Uluslararası müsabakalara katılan Osmanlı sporcuları
İkinci Abdülhamid Han dönemi spor alanında da paradokslarla doludur. Yaygın kanaatin aksine, bu dönemde hem okullarda beden eğitimi, hem de halk sporu ve profesyonel etkinlikler geniş kitlelere yayılmıştır. Türk sporcular ilk defa bu dönemde uluslararası müsabakalara katılmışlardır. Gazete ve dergilerde çok sayıda beden terbiyesi ve spora ilişkin yazı, haber, yorum ve eleştiri yayımlanmıştır. Türkiye’nin bugün en gözde ve etkin spor kulüpleri ve bu kulüpleri bir arada tutan üst organizasyonlar (İstanbul Futbol Birliği) İkinci Abdülhamid Han döneminde kurulmuştur.
İlköğretimden yükseköğretime kadar yayılan beden dersi
İkinci Meşrutiyet yıllarına gelindiğinde beden eğitimi ve spor, modern eğitimin nerede ise bütün aşamalarına yayılmış, ilköğretimden yükseköğretime kadar vazgeçilmez önemli bir ders haline gelmişti. Hatta daha da önemlisi, 1915’ten sonra medreselerin reform edilmesi söz konusu oldu. Ders programlarından, personel yapısına varıncaya kadar birçok husus değişti. İnanılır gibi değil ama Medresetü’l Vaizin adındaki vaiz ve müderris yetiştirecek olan medresesinin programına bile İsveç Usulü Spor dersi eklendi. Özellikle Satı Bey’in de gayretleriyle Avrupa ülkelerine beden eğitimi tahsili yapmak üzere öğrenciler gönderildi. Bunlann başında İsmail Hakkı (Baltacıoğlu), Selim Sırrı Tarcan geliyordu. Bu kişiler döndüklerinde okullarda beden eğitimi dersinin çok daha ciddi yapılması için yoğun gayret sarf ettiler. Sadece ders işlemekle kalmadılar mebzul miktarda entelektüel birikim de ürettiler.
Spor yaptırarak askere hazırlamak
İkinci Meşrutiyet devri, İttihat ve Terakki Hükümetinin askeri gençleştirmek ve askerliği bütün toplum kesimlerine sevimli hale getirmek için bir dizi uygulamaya da sahne oldu. Bu bağlamda askere hazırlık niteliğinde pek çok dernek kuruldu.

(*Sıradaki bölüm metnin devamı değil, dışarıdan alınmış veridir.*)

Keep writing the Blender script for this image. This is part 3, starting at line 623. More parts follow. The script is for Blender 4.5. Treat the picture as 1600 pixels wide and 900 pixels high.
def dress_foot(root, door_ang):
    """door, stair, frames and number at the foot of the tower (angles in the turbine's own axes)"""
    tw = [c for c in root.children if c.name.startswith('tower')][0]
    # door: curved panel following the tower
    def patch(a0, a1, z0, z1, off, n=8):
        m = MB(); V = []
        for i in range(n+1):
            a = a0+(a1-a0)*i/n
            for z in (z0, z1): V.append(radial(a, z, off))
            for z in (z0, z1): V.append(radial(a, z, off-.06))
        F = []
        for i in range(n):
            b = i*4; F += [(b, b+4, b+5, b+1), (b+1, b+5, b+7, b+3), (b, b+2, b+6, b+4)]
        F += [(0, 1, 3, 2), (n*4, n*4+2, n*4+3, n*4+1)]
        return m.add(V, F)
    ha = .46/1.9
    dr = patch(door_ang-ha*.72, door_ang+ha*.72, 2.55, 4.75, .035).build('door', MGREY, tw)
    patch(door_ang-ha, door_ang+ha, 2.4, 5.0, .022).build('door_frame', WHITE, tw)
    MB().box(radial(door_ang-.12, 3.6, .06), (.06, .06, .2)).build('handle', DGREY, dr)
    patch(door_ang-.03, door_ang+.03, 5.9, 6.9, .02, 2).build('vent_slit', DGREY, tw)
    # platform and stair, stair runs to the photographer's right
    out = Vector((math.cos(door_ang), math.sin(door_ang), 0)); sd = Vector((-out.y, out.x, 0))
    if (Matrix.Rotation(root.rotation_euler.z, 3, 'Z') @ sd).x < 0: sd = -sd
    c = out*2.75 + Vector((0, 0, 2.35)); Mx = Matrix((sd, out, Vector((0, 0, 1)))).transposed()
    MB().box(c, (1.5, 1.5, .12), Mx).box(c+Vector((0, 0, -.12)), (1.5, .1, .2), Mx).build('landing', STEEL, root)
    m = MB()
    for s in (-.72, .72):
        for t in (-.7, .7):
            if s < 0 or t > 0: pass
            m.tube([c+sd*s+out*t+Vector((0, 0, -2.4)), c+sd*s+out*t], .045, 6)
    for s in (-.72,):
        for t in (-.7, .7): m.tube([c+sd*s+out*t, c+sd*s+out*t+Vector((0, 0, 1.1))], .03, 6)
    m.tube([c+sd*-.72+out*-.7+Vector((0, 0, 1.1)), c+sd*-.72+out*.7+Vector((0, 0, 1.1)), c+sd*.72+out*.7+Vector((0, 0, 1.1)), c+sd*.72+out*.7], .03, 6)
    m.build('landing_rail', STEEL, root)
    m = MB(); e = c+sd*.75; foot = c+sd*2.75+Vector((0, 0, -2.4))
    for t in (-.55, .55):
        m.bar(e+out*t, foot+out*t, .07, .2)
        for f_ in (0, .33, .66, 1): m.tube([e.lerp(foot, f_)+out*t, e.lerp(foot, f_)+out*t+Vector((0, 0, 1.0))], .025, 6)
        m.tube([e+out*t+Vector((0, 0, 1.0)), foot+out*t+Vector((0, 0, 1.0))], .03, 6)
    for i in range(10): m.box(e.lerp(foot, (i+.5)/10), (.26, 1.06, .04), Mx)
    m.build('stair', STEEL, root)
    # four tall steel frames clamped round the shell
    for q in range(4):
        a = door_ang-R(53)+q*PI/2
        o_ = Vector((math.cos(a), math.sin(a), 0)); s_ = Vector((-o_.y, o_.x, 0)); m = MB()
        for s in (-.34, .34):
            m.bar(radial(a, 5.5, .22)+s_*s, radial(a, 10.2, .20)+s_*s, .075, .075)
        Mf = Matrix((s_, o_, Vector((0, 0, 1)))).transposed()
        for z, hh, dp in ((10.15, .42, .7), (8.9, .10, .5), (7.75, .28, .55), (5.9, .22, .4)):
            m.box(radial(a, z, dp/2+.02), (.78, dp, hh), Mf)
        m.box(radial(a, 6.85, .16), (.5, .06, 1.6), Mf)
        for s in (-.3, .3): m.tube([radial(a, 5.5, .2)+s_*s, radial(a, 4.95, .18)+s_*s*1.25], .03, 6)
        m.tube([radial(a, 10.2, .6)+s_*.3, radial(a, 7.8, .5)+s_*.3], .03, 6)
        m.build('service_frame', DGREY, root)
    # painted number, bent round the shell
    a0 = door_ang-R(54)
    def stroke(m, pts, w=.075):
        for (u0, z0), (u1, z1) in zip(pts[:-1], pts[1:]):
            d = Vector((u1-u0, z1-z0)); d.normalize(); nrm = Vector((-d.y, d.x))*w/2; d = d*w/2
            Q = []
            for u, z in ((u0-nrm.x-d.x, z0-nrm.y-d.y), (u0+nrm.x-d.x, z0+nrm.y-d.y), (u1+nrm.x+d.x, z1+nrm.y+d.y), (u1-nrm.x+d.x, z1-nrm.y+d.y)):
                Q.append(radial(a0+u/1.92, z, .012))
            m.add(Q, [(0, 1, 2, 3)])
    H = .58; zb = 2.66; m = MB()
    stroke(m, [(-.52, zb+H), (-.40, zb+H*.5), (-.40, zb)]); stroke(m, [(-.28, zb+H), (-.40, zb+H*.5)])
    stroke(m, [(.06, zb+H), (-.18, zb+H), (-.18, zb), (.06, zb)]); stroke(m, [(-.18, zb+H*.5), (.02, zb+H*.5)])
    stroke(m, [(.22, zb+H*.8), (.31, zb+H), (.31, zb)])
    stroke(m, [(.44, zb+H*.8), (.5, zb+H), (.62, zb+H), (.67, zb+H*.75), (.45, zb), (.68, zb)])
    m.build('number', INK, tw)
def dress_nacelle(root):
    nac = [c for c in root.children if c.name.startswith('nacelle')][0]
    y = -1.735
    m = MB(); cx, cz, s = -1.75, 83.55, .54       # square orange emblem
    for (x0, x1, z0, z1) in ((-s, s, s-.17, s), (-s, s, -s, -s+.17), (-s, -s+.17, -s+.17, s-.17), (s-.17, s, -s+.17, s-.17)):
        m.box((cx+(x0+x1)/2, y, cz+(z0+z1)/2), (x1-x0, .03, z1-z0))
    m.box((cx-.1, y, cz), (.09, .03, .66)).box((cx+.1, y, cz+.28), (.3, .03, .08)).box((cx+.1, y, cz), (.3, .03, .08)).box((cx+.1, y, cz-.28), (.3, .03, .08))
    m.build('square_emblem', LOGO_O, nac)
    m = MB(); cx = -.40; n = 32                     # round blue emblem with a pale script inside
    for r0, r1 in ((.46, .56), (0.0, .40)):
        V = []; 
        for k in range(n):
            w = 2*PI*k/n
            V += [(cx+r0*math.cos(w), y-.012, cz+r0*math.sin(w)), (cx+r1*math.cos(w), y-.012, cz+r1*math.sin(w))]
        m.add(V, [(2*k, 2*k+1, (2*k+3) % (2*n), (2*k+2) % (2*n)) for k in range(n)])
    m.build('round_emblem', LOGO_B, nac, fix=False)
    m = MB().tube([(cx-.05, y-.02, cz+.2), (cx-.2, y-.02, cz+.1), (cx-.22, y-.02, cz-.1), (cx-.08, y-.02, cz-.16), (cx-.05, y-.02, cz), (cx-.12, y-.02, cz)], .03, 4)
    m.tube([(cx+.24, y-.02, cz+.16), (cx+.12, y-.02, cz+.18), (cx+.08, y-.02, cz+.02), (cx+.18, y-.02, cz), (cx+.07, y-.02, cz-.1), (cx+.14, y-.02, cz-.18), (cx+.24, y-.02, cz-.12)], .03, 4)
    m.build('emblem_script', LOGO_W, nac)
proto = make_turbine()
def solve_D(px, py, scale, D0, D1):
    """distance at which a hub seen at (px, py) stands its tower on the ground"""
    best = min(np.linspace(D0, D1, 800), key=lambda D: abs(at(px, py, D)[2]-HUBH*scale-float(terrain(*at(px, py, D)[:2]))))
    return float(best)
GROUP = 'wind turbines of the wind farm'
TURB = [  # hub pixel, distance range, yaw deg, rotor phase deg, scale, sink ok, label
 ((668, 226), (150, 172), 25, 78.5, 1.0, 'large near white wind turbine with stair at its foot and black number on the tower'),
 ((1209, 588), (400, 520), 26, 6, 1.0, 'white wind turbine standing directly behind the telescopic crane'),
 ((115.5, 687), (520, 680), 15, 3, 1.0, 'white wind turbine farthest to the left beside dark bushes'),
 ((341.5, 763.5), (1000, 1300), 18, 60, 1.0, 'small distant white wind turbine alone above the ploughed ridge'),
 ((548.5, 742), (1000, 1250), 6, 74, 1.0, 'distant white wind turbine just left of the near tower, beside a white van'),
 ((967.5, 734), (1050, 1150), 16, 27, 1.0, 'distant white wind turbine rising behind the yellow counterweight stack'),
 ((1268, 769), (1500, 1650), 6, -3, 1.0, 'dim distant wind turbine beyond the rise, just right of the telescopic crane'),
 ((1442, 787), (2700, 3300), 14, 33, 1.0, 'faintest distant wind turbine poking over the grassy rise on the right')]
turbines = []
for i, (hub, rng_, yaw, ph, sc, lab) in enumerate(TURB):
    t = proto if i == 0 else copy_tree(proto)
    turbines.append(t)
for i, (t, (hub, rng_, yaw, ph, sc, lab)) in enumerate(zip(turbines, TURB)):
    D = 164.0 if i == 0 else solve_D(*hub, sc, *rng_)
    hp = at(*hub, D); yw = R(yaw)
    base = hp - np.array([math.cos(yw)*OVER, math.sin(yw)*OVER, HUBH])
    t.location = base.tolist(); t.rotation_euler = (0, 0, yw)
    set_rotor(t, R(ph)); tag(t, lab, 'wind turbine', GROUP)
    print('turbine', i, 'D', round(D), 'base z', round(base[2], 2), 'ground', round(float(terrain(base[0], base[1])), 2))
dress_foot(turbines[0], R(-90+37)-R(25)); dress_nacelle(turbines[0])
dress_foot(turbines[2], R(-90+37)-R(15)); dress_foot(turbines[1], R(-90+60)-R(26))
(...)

Bu dernekler sivil halkı spora alıştırmak, daha doğrusu spor yaptırarak askere hazırlamak ödevini yerine getiriyordu. Yine bu dönemde okullarda okutulan beden eğitimi derslerinde yoğun bir askerî içerik görülüyordu. Toplu hareketler, silah oyunları vb. okulların temel faaliyetiydi. İlk defa idman bayramları kutlanmaya başlandı ve toplu mekânlarda öğrenciler hareketlerini sergilemeye başladılar.
Zorunlu spor yasası
Osmanlı’nın bu modernleşme mirası Cumhuriyet döneminde artarak devam etti. Öyle ki, 1938’de 1245 yaş aralığındaki bütün kadın ve erkekleri günlük zorunlu spor yapmaya davet eden bir yasa çıkarıldı (Beden Eğitimi Kanunu) ve devlet bu program için büyük bir bütçe ayırdı. Ancak İkinci Dünya Savaşı bu projenin hayata geçmesini engelledi. Bu tarihlerden sonra da beden eğitimi ve spor dersi, eğitim sistemimizin bütün aşamalarında var olmaya devam etti.